As I've mention before, there was a long period where I simply didn't buy or even read comics. In 1988, I sold two-thirds of my collection and tucked the remainder away in the back of a closet. I'd loved the Marvel and DC characters since toddlerhood* but of late the crass commercialism and dreary downerism of the Big Two had me disillusioned and ready to move on. I was a grown-up now, after all. I worked in an office; I wore a suit and tie. I didn't need comics anymore.

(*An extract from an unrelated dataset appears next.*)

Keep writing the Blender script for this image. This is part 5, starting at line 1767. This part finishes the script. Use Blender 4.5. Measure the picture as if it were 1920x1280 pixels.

Years passed. And then one day while attending a trade show at the University of Washington, I stopped by the U's bookstore on a break. Just browsing, no intention to buy... until I found myself staring at the cover of a book. It was an astonishingly realistic painting of Giant-Man striding across the rooftops of New York as seen from street level. And just like that, it all came back.
#1. Marvels #1-4
Needless to say, I bought that trade paperback, took it home and devoured it whole. Then I read it again, slowly, letting Alex Ross' art wash over me. It was if the man had been living inside my head, for here was a visualization of a Marvel Universe that hitherto had existed only in my imagination. Contrary to what some of his critics claim, Ross does some fine storytelling here in service of and expanding on Kurt Busiek's perceptive, wistful script. I didn't, of course, agree with every creative decision they made (I don't like Ross' Sub-Mariner, for one) but who cares? What's important is that Kurt and Alex rekindled my love for the heroes of my childhood and showed that, by Crom, it is possible to tell an adult story about them without deconstructing the genre or ladling on the profanity, gore and sex.
This may sound silly but Marvels gave me hope at a time in my life when there was nothing I needed more.
Cei-U!
I summon the gamechanger!
* No toddling in my case, alas. I was more of a flopper.